Sponsored by the European Union’s Media programme, Cartoon Movie is neither a fair nor a festival – rather, it is an opportunity for makers, producers and distributors to meet over pitching sessions with the hope of bringing films to life and to a screen near you.

Thsi year 56 projects were selected, including a growing number of films aimed at teenagers and adults.

Cartoon Movie director Annick Maes talked to euronews about the new trends in the animation film industry: “The tendency this year is that we have a lot of projects which target adults – this is very new. A third of the projects are for adults. We see that there is a change in public, in generation. We have a generation that’s coming from (video) games and comic books and that is also interested in animation.”

Seven years in the making, ‘Another Day of Life’ is based on the book of the same name by Polish reporter Ryszard Kapuściński. It tells of his experience during the Angolan Civil War in 1975. Helmed by Spanish filmmaker Raúl de la Fuente and Polish director Damian Nenow, the film is currently in production and is expected to be released next year.
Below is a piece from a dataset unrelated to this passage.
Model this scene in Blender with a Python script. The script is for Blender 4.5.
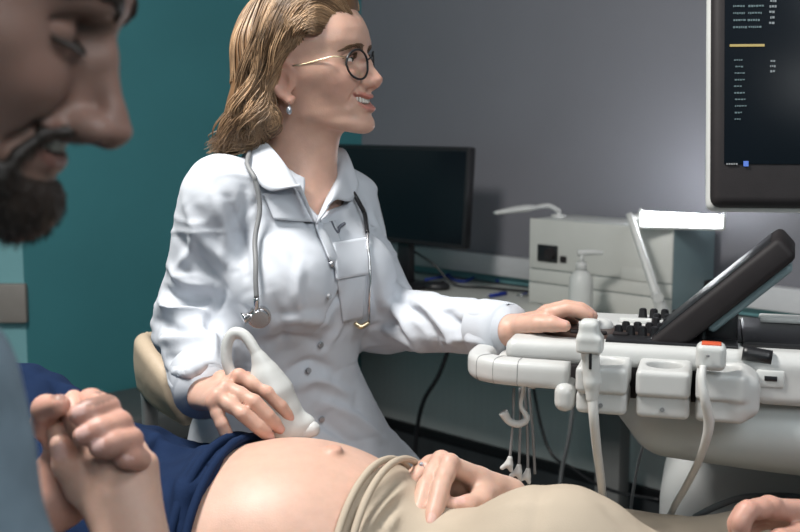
import bpy, bmesh, math, random
import numpy as np
from mathutils import Vector, Matrix
from mathutils.bvhtree import BVHTree

for _o in list(bpy.data.objects):
    bpy.data.objects.remove(_o, do_unlink=True)
SC = bpy.context.scene
COL = SC.collection
random.seed(7)
RNG = np.random.default_rng(11)
PI = math.pi

# ------------------------------------------------------------ camera
F_PX = 1111.1
PITCH = math.radians(7.49)
CAM_Z = 1.3
cam_d = bpy.data.cameras.new('camera')
cam_d.lens = 50
cam_d.sensor_width = 36
cam_d.clip_start = 0.02
cam_d.dof.use_dof = True
cam_d.dof.focus_distance = 1.5
cam_d.dof.aperture_fstop = 7.0
cam = bpy.data.objects.new('camera', cam_d)
COL.objects.link(cam)
cam.location = (0, 0, CAM_Z)
cam.rotation_euler = (PI / 2 - PITCH, 0, 0)
SC.camera = cam

# ------------------------------------------------------------ world, lights, exposure
wd = bpy.data.worlds.new('world')
SC.world = wd
wd.use_nodes = True
wd.node_tree.nodes['Background'].inputs[0].default_value = (0.75, 0.85, 1.0, 1)
wd.node_tree.nodes['Background'].inputs[1].default_value = 0.15
SC.view_settings.view_transform = 'Standard'
SC.view_settings.look = 'None'
SC.view_settings.gamma = 1
SC.view_settings.exposure = 0.0


def area(name, loc, target, size, power, color, size_y=None):
    d = bpy.data.lights.new(name, 'AREA')
    d.energy = power
    d.color = color
    d.size = size
    if size_y:
        d.shape = 'RECTANGLE'
        d.size_y = size_y
    o = bpy.data.objects.new(name, d)
    COL.objects.link(o)
    o.location = loc
    o.rotation_euler = (Vector(target) - Vector(loc)).to_track_quat('-Z', 'Y').to_euler()
    return o


area('ceiling_light_key', (-0.78, 1.22, 2.6), (-0.2, 1.55, 0.95), 0.45, 54, (1.0, 0.97, 0.93))
area('ceiling_light_fill', (0.9, 0.3, 2.7), (0.4, 1.4, 0.9), 0.8, 17, (0.93, 0.97, 1.0))
area('added_light_rear', (0.75, -1.2, 2.75), (0.3, 2.5, 0.5), 1.4, 46, (0.95, 0.98, 1.0))  # unseen soft light, added to brighten the wall panel under the desk


# ------------------------------------------------------------ helpers
def PX(x, y, d):
    """point of the place that the photograph shows at pixel (x, y), at depth Y = d"""
    u = (x - 400) / F_PX
    v = (266 - y) / F_PX
    dy = math.cos(PITCH) + v * math.sin(PITCH)
    dz = -math.sin(PITCH) + v * math.cos(PITCH)
    t = d / dy
    return np.array([u * t, d, CAM_Z + dz * t])


def V3(a):
    return Vector((float(a[0]), float(a[1]), float(a[2])))


def tag(o, label=None, cat=None, group=None, kind=None):
    if label: o['label'] = label
    if cat: o['category'] = cat
    if group: o['group'] = group
    if kind: o['kind'] = kind
    return o


def empty(name, loc=(0, 0, 0), label=None, cat=None, group=None):
    o = bpy.data.objects.new(name, None)
    COL.objects.link(o)
    o.location = [float(v) for v in loc]
    o.empty_display_size = 0.05
    tag(o, label, cat, group)
    bpy.context.view_layer.update()
    return o


def link(name, me, mat=None, parent=None, smooth=True):
    o = bpy.data.objects.new(name, me)
    COL.objects.link(o)
    if mat is not None:
        if isinstance(mat, (list, tuple)):
            for m in mat: me.materials.append(m)
        else:
            me.materials.append(mat)
    if smooth:
        me.polygons.foreach_set('use_smooth', [True] * len(me.polygons))
    if parent is not None:
        o.parent = parent
        inv = Matrix.Identity(4)
        p = parent
        m = p.matrix_world.copy() if p.parent is None else p.parent.matrix_world @ p.matrix_local
        o.matrix_parent_inverse = m.inverted()
    return o


def np_mesh(name, verts, quads):
    verts = np.asarray(verts, np.float32)
    quads = np.asarray(quads, np.int32)
    me = bpy.data.meshes.new(name)
    me.vertices.add(len(verts))
    me.vertices.foreach_set('co', verts.ravel())
    n = quads.shape[1]
    me.loops.add(len(quads) * n)
    me.loops.foreach_set('vertex_index', quads.ravel())
    me.polygons.add(len(quads))
    me.polygons.foreach_set('loop_start', np.arange(0, len(quads) * n, n, dtype=np.int32))
    me.polygons.foreach_set('loop_total', np.full(len(quads), n, np.int32))
    me.update(calc_edges=True)
    me.validate()
    return me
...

“We never wanted to illustrate the book or make a film exactly as the story in the book,” explained Damian Nenow. “It was always about Kapuściński changing from a reporter to a writer. From the very begining, ‘Another Day of Life’ was to be a hybrid format film, a mixture of animation and live action. It’s more like a puzzle, where both layers complement each other.”

One of the two completed films shown at this year’s Cartoon Movie was ‘Extraordinary Tales’ by Spanish filmmaker Raúl García. Already out in the US, the film is seeking further distribution in Europe.
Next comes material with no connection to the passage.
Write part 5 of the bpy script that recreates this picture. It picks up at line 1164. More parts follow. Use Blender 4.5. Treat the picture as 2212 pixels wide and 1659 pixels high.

It is a collection of five stories based on Edgar Allan Poe’s famous writings about obsession, guilt, madness and torment: “Terror is somehow visceral, something that animation can translate very well thanks to its capacity to distort and transform reality,” said director Raúl García. “We need to further explore the animation market for this kind of movie, it’s true that there are more and more films targeting adults and not just children.”
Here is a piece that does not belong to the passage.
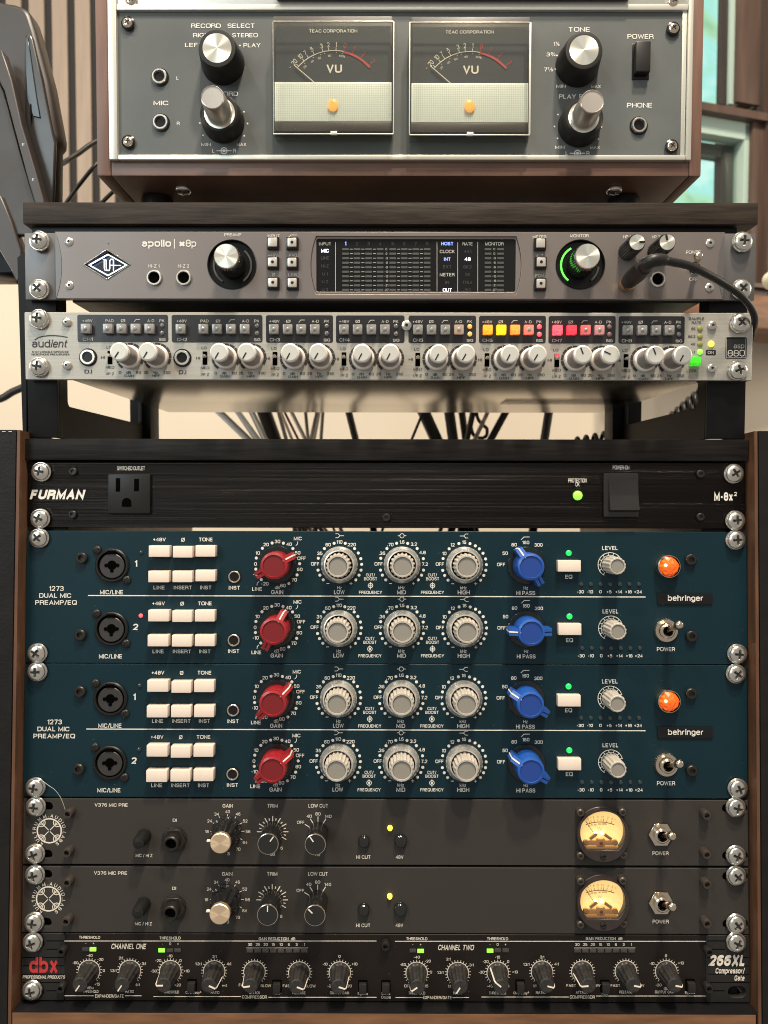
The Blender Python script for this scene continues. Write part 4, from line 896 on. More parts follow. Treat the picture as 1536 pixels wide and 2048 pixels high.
        for kx, ang, l0, l1, l2, l3 in ((gx, (-146, -150, -152, -152, -152, -152, -22, -22)[i], '0', 'dB', '60', 'GAIN'), (hx, (-148, -150, -150, -152, -150, -150, -66, -152)[i], '25', 'Hz', '250', 'HPF')):
            # dark segmented scale ring
            for sgm in range(11):
                a0 = -146+sgm*26.9; u.arc(kx, yk, 25.6, 5.5, a0+1.5, a0+25.2, 'black_ink', .0002, 5) if a0 < 120 else None
            k = u.part('knob', lathe('knob_skirt', [(.0077, 0), (.0077, .0018), (.0072, .0026), (.0064, .0030)], 'silverk', 44), kx, yk, .0002, ang)
            ob('knob_body', lathe('knob_body8', [(.0062, .0028), (.0060, .0150), (.0060, .0166)], 'silverbody', 40), k)
            ob('knob_cap', lathe('knob_cap8', [(.0060, .0166), (.0061, .0182), (.0058, .0192), (.0050, .0197)], 'silverk', 44), k)
            ob('cap_disc', lathe('cap_disc8', [(.00495, .0196), (.0049, .0198)], 'silvertop', 40), k)
            ob('pointer', box('pointer8', -.00035, .00035, -.0201, -.0197, .0003, .0047, 'black'), k)
        T('0', gx-20, yk+31, 5.2, 5); T('dB', gx-3, yk+31, 5.2, 9); T('60', gx+17, yk+31, 5.2, 9.5); T('GAIN', gx-2, yk+37.5, 5.2, 19)
        T('25', hx-23, yk+31, 5.2, 9.5); T('Hz', hx-3, yk+31, 5.2, 9); T('250', hx+19, yk+31, 5.2, 14.5); T('HPF', hx-3, yk+37.5, 5.2, 16)
    T('SAMPLE', 1393, 637.3, 5.5, 31); T('RATE', 1393, 645.3, 5.5, 19)
    for t, y, x in (('96', 657.5, 1386.8), ('88.2', 673, 1383.6), ('48', 688, 1386), ('44.1', 704, 1383)): T(t, x, y, 5.2); led(u, 1399.8, y, 'led_lime' if y > 700 else 'led_olive', .0018, .0012)
    led(u, 1422, 688, 'led_yellow', .0020, .0014)
    q = bx(1411.5, 1431.5, 699.5, 710.5); ob('power_label', plate('power_label', [rrect(*q, .0006)], -.00015, -.00001, 'channel_black'), u.e); T('ON', 1421.5, 705, 5.5, 12, m='gray_ink', hh=.0003)
    k = u.part('lock_button', box('lock_button', -.0033, .0033, -.0032, 0, -.0031, .0031, 'btn_green', .0007), 1388, 724); T('LOCK', 1383.5, 741.6, 5.5, 20)
    q = bx(1451, 1493.4, 674.4, 717.4); ob('model_badge', plate('model_badge', [rrect(*q, .0012)], -.00015, -.00001, 'channel_black'), u.e)
    H = .0003; u.line([(1453, 676.5), (1491.5, 676.5), (1491.5, 715.3), (1453, 715.3)], .8, 'gray_ink', H, closed=True)
    T('asp', 1478, 691.5, 10, 21, m='gray_ink', hh=H, bold=-.008); T('880', 1472.3, 706.5, 12.5, 34, m='white_ink', hh=H, bold=-.012)
    u.done()
M['clearwarm'] = mat('frosted_warm_button', (.36, .28, .22), .22, coat=.5, em=(1, .4, .15), es=.06); M['led_rose'] = mat('led_rose_off', (.22, .12, .12), .3); M['clearled_dim'] = mat('led_grey_off', (.11, .11, .115), .2, coat=.6)
preamp8()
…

Currently in production, ‘Loving Vincent’ is an ambitious project – it is the world’s first feature-length painted animation. Every frame is an oil painting on canvas and the film has required the work of 60 artists on set in Poland.

With a plot based on the 800 letters left behind by Vincent Van Gogh, ‘Loving Vincent’ is directed by Dorota Kobiela and British filmmaker Hugh Welchman, who travelled to Lyon to promote it.

“Dorota Kobiela, who is the main writer and director at the project, she was a painter and then she discovered animation, fell in love with animation and around that time she was reading the letters of Vincent Van Gogh,” he told euronews. “She thought his story was so beautiful, so extraordinary, that she wanted to bring his paintings to life to tell his story in a film and in that way she could combine her love of painting and her love of animation.”

Among the 750 participants at this edition of Cartoon Movie were also the Canadian makers of ‘Amoeba’, a project still in development which is seeking distributors in Europe, and the creators of ‘The Journey of the Elephant Soliman’, a 3-D animated adventure set in 16th century India. Produced in Germany, it is aimed at a younger audience and set to be completed in 2018.

Since it started back in 1999, Cartoon Movie has helped fund more than 250 projects and has become the most important co-production forum for the European animation industry.